Solo desde los pisos superiores del mall de la esquina se logra divisar algo del espíritu provinciano que hace una cuarentena de años era perceptible a simple vista: aglomeraciones de árboles oscuros en los patios interiores, pesadas tejas, verjas de madera.
A lo perdido casi siempre le adjudicamos la condición de lo maravilloso. La fotografía y la memoria operan en este sentido y levantan una especie de realidad paralela, un destilado de la experiencia. Nunca son gratuitas las visitas a los lugares de las historias familiares. Llegamos a ellos predispuestos a constatar algo evidente: que hemos perdido el tiempo o que el tiempo nos ha perdido a nosotros, como si hubiera avanzado velozmente mientras nosotros nos quedábamos en cualquier distracción.
Me parece que este fenómeno se da de modo similar para la mayoría de las personas. En Santiago, al menos todos hemos sido emigrantes de barrios que cada tanto deben poner en funcionamiento su capacidad de adaptación a lo nuevo. Todo barrio más o menos coherente nace como un sueño y se va degradando a la vuelta de unas cuantas décadas.
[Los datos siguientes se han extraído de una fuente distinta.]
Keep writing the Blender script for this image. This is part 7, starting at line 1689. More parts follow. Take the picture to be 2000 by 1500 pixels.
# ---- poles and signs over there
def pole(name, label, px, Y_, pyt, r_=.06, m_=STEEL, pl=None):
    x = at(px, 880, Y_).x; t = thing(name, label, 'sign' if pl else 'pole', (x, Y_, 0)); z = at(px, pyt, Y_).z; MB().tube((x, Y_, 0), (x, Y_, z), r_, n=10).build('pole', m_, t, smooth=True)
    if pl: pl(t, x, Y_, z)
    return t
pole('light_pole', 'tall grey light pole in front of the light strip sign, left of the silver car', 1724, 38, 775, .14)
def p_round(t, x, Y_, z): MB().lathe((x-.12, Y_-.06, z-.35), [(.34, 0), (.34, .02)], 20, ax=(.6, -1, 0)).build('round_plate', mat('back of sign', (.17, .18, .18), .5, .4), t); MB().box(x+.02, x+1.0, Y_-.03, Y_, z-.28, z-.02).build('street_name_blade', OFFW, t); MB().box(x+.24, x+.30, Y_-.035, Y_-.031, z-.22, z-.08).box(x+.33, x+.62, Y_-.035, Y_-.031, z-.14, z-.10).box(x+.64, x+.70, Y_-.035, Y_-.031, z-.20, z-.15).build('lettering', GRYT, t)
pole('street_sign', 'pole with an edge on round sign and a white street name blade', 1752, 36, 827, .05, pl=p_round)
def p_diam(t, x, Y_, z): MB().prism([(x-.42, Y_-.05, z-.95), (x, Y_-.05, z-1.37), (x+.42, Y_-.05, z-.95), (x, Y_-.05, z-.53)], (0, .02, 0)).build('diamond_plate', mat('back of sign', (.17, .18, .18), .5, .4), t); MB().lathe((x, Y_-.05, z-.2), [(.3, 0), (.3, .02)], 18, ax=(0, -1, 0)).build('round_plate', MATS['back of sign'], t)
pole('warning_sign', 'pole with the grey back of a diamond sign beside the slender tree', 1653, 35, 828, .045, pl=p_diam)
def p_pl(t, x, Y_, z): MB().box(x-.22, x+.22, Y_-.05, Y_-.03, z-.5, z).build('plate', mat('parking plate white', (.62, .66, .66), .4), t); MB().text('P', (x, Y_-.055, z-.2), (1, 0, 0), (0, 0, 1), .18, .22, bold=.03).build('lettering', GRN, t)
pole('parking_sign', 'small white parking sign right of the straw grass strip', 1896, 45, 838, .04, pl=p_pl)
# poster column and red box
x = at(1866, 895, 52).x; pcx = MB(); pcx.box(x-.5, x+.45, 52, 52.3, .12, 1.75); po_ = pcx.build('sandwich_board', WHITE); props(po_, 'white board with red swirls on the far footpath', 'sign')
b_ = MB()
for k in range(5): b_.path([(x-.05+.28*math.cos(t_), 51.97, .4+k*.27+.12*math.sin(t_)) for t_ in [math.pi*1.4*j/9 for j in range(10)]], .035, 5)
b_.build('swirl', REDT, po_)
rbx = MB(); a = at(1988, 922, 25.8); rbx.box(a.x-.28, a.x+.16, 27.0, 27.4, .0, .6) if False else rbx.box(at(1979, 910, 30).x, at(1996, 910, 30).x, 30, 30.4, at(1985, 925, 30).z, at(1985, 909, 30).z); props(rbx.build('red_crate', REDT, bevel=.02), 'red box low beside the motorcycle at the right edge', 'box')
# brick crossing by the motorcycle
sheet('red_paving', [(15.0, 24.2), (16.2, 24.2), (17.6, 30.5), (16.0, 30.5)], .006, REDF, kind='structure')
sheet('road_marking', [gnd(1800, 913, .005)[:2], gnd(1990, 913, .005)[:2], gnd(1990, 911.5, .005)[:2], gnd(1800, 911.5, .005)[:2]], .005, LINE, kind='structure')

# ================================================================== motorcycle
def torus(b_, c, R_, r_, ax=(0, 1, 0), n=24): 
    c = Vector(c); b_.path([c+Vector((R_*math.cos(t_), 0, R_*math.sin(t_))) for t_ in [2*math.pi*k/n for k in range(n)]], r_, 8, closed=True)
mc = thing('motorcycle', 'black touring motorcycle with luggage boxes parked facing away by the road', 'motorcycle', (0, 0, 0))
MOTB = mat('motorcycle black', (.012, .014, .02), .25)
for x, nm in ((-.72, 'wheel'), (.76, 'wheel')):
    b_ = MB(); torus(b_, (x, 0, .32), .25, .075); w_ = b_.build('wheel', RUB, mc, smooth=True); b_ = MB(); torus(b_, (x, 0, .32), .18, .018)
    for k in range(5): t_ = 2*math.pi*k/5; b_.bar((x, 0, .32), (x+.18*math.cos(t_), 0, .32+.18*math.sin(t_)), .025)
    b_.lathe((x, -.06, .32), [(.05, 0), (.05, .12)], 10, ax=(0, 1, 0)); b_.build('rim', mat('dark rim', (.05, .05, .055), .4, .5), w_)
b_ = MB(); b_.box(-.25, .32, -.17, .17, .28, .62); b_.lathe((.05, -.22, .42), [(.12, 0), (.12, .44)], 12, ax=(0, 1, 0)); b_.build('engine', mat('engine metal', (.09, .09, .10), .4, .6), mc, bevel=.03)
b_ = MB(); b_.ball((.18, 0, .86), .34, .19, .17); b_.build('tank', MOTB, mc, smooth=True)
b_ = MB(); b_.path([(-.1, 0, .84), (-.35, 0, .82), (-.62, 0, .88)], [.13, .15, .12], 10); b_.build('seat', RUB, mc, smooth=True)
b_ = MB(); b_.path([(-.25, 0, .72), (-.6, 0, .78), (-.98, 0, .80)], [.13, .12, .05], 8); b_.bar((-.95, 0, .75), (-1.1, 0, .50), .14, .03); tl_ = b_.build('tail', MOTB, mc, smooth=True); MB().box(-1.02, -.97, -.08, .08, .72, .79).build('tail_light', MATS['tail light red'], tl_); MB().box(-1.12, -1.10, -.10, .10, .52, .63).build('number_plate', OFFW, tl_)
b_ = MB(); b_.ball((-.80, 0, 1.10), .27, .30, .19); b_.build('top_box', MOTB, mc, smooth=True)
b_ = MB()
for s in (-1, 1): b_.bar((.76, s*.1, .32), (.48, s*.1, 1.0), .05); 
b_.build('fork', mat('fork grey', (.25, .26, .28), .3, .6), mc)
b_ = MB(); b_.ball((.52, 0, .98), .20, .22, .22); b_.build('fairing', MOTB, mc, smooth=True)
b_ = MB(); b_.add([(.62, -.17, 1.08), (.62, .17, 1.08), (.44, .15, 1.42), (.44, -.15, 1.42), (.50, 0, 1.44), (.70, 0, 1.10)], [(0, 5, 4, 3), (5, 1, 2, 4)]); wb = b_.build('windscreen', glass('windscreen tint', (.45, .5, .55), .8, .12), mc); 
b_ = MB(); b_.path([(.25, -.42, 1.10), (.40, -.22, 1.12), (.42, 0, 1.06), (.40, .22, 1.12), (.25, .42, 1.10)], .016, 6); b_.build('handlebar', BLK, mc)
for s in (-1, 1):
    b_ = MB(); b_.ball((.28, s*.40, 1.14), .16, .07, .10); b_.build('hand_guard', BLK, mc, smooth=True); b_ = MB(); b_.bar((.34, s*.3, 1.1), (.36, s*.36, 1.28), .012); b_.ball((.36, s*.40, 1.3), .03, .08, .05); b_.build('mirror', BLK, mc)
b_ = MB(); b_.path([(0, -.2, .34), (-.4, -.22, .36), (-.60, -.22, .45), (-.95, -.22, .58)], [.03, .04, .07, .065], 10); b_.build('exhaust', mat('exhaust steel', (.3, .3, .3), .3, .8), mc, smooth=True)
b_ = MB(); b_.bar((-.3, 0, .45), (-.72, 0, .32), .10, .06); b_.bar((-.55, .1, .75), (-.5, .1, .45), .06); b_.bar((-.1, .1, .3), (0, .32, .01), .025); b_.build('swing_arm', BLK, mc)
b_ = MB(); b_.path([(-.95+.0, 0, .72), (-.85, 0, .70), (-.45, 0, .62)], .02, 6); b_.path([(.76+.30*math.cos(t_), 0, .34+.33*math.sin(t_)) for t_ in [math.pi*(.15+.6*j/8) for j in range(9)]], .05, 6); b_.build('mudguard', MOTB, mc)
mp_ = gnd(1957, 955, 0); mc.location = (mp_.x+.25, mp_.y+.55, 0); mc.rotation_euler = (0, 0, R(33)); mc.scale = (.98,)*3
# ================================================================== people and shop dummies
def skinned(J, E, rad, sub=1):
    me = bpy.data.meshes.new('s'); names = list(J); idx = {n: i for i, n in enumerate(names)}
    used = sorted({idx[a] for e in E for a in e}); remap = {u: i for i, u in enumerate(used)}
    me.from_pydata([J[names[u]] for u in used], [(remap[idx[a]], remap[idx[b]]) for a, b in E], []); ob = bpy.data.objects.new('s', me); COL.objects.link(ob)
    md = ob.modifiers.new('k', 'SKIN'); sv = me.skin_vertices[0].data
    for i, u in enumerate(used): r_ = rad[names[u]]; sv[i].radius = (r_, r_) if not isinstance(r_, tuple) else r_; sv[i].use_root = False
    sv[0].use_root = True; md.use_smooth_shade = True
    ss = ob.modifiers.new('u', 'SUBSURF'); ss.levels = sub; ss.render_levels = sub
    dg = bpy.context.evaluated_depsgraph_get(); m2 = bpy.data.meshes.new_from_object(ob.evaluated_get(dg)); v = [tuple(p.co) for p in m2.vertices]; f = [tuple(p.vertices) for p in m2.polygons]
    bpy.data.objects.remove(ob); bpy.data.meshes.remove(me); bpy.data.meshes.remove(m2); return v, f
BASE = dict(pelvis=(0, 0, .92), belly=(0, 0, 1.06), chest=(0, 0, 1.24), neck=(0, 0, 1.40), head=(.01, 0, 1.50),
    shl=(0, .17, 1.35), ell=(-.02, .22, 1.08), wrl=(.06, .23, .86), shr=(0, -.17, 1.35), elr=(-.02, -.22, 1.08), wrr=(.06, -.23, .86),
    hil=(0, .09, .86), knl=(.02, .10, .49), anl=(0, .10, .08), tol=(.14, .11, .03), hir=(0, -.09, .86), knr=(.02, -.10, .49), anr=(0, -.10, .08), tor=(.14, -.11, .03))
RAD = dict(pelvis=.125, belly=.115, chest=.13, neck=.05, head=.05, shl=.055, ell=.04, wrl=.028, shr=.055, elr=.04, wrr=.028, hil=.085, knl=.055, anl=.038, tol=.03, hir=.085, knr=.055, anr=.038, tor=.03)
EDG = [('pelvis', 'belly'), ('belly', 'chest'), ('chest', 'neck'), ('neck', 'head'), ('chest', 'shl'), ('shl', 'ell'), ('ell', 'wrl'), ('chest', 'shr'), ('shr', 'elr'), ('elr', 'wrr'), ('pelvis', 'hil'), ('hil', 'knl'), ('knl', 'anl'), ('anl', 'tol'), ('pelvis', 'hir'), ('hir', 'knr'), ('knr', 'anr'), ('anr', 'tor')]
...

En el caso de la Villa San Luis, en Las Condes, como lo muestra el documental "La consagración de la pobreza", es lo mismo con otra tonalidad. Se trató de un intento oficial, en la época de la UP, de crear "integración urbana" construyendo una población decente para gente modesta en medio de un sector adinerado. En este caso, a la violencia de los cambios connaturales a la dinámica de la ciudad, se sumó la violencia de la erradicación en el período posterior, el de Pinochet. Sueños cercenados, pérdidas obligatorias.
No sé por qué le tenemos apego a la idea de una casa familiar en cuyo interior se vayan criando sucesivas generaciones de consanguíneos. Es una idea de unidad simbólica que escasamente se verifica en la realidad, que tiende más bien a disgregarnos en el espacio y a extraviarnos en la inapelable cadena de los días.